An ambitious program of railway expansion in Russia’s Far East opens up the prospect of creating rapid new trade routes between Asia and Europe. At least $17bn is to be invested in modernising the ageing Baikal-Amur (BAM) and Trans-Siberian railways. Supporters of the plan say that it will create a total of half a million jobs and boost industry in Siberia and the Far East region, pointing out that there is already a shortage of rail capacity for transporting freight.
Described by former Soviet leader Leonid Brezhnev as “the construction project of the century”, critics recall the building of BAM 50 years ago. When the Soviet Union was dissolved, many mining and industrial projects in the region were cancelled and the line was greatly underused. The controversy over the project is similar to arguments in Britain over the pros and cons of building the high-speed HS2 railway between London, Birmingham, Manchester and Leeds.
The Trans-Siberian Railway: history, route and numbers
In addition to upgrading tracks to increase freight capacity, the work could greatly shorten the route for delivering goods from Asia to Europe. This may be reason enough to build BAM-2, as the modernisation is being called, and to extend it from the present terminus at Sovetskaya Gavan to Sakhalin Island off the Far East coast. The government is not deterred by the project’s lengthy repayment period, which nobody dares to calculate exactly: it could be 50 years or more before the railway pays for itself.
Andrew Chan Yik Hong, managing director of capital projects and infrastructure for PricewaterhouseCoopers in Malaysia, believes Russian Railways could offer a credible alternative route to sea transportation between countries of the Asia-Pacific Economic Co-operation (APEC) region and Europe.
“To do that, first the infrastructure backwardness has to be overcome, long-term and costly investments need to be made in the railways and customs services must be improved,” he says. This overland route, he notes, would go a long way towards eliminating the risks from piracy, unstable regimes and natural disasters that bedevil the sea route.
The idea has support among some Russian businessmen. Ziyavudin Magomedov, owner of the Summa Group, which manages ports in the Far East, the Baltic and Black Sea as well as the Fesco transport group, is vigorously promoting the project.
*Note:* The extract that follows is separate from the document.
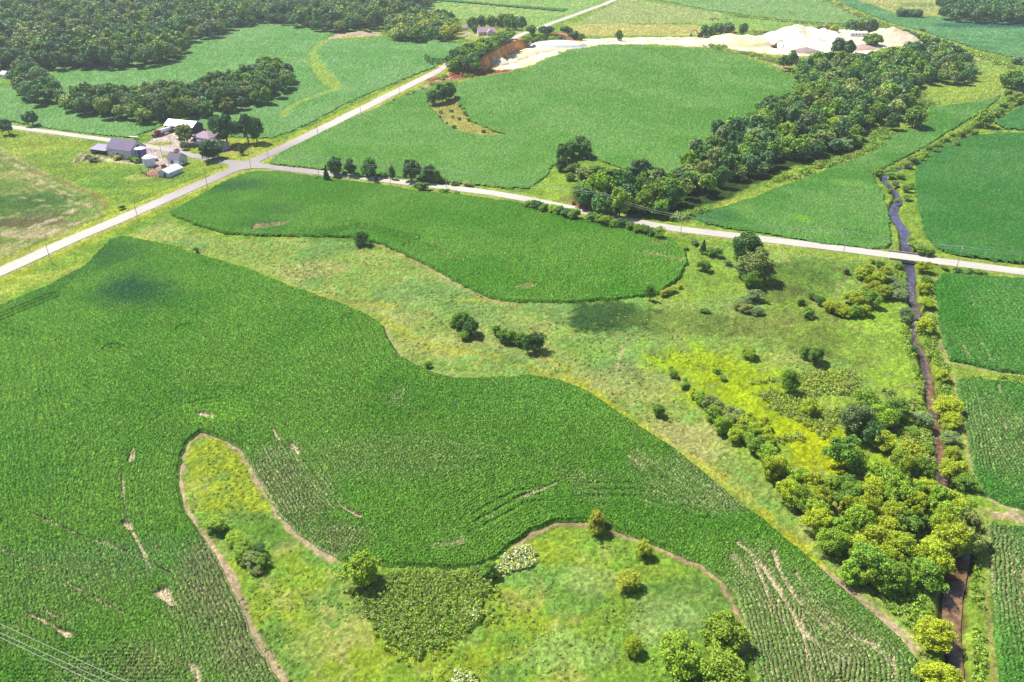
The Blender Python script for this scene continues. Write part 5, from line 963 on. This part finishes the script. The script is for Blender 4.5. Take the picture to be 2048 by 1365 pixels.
cluster([(915, 639, 2.6, 5, 'mid', 'low'), (928, 634, 2.4, 4.6, 'mid', 'low'), (943, 650, 3.0, 6, 'dark', 'low'), (930, 668, 2.0, 3.2, 'mid', 'low'), (905, 646, 1.5, 2.2, 'lime', 'low')], 'left meadow clump')
cluster([(993, 660, 1.7, 3.4, 'mid', 'low'), (1007, 670, 2.6, 4.2, 'mid', 'low'), (1024, 672, 2.6, 4.4, 'mid', 'low'), (1041, 676, 2.4, 4.2, 'mid', 'low'), (1065, 682, 3.3, 6.4, 'dark', 'round')], 'right meadow clump')
cluster([(869, 192, 5.5, 9, 'dark', 'broad'), (884, 186, 5.5, 10, 'dark', 'broad'), (897, 180, 5.5, 10, 'dark', 'broad')], 'clump topping the grass island')
cluster([(920, 211, 1.6, 1.8, 'mid', 'bush'), (927, 216, 1.6, 1.8, 'mid', 'bush'), (881, 223, 1.7, 1.8, 'mid', 'bush'), (903, 222, 1.4, 1.5, 'mid', 'bush'), (880, 233, 1.2, 1.4, 'mid', 'bush'), (918, 237, 1.3, 1.5, 'mid', 'bush'), (930, 226, 1.4, 1.6, 'mid', 'bush'), (933, 230, 1.4, 1.6, 'mid', 'bush'), (937, 239, 1.6, 1.8, 'mid', 'bush'), (909, 253, 1.7, 1.7, 'mid', 'bush'), (966, 262, 1.7, 1.7, 'mid', 'bush'), (905, 233, 1.1, 1.3, 'olive', 'bush'), (893, 245, 1, 1.2, 'olive', 'bush')], 'dry grass island', 'bush')
cluster([(1127, 305, 4.6, 8, 'dark', 'broad'), (1142, 296, 4.6, 8.5, 'dark', 'broad'), (1160, 290, 4.6, 9, 'dark', 'broad'), (1174, 297, 4.4, 8, 'dark', 'broad'), (1122, 328, 3.2, 6, 'dark', 'round')], 'dark clump below the round-topped field')
cluster([(1150, 335, 3.6, 4.4, 'mid', 'low'), (1170, 344, 5, 5.6, 'olive', 'low'), (1190, 342, 4.6, 5.4, 'mid', 'low'), (1212, 345, 5, 5.6, 'mid', 'low'), (1232, 347, 4, 4.6, 'dark', 'low'), (1141, 353, 2.6, 3.6, 'mid', 'low'), (1281, 333, 5.6, 8, 'blue', 'round')], 'low line left of the woodland')
cluster([(1060 + 15 * i + (18 if i > 6 else 0), 407 + 3.45 * i + (4 if i > 6 else 0) + rnd.uniform(-1, 1), rnd.uniform(2.7, 3.6), rnd.uniform(3.2, 4.4), rnd.choice(['mid', 'mid', 'lime', 'dark']), 'bush') for i in range(17)], 'bushy hedge beside the road', 'bush')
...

He blames slow processing of goods at customs and port services for making the Russian route to Europe less competitive than other options. A container is held at customs in the Far East port of Vladivostok for 13 days, then takes another four to five days to be processed through the port. In Singapore, by contrast, a container is held at customs for only about two days and moved through port on the same day it is released. Russia is also losing out to its closest rivals, Shanghai in China and the port city of Pusan in South Korea.
Mr. Magomedov believes that less than 1pc of all Asian freight goes to Europe via Russia at present. His company argues that the proportion could be increased fivefold, with each additional percentage point yielding an extra $1bn for the Russian economy.
More than 90 percent of freight is moved around the world by sea. Mikhail Burmistrov, general director of the market research firm Infoline Analitika, is sceptical that rail can become a serious competitor, arguing that larger vessels and containers mean that modern ships can carry far greater loads than trains, while charges for sea transport are much lower.
“Under other economic conditions, the Trans-Siberian Railway made economic sense: in the late Eighties, it carried huge amounts of freight and paid its way. Now everything has changed and it is utopian to talk about railway competing with the sea,” he says.
Daniil Rybalko, transport director with FM Logistic, says that moving freight from Pusan to Vostochny port at the eastern end of the Trans-Siberian Railway, to be transported on to the European Union, takes about 36 hours and costs about $500 per container plus the price of rail freight. Transporting by sea from Pusan directly to Hamburg would be cheaper: a total cost of just $700.
Although the idea of railways challenging waterways is not new, it has not been put into practice anywhere. Proposals often have more to do with politics than economics. When a project was announced in Colombia, for instance, observers noted that the country was trying to attract more American investment by raising the specter of Chinese expansion. Allegedly, China had agreed to finance the railway plan.
In Nicaragua, Honduras and El Salvador, the “dry canal” idea as an alternative to the Panama Canal has been dusted off regularly for about 20 years, usually in an attempt to woo voters at election time.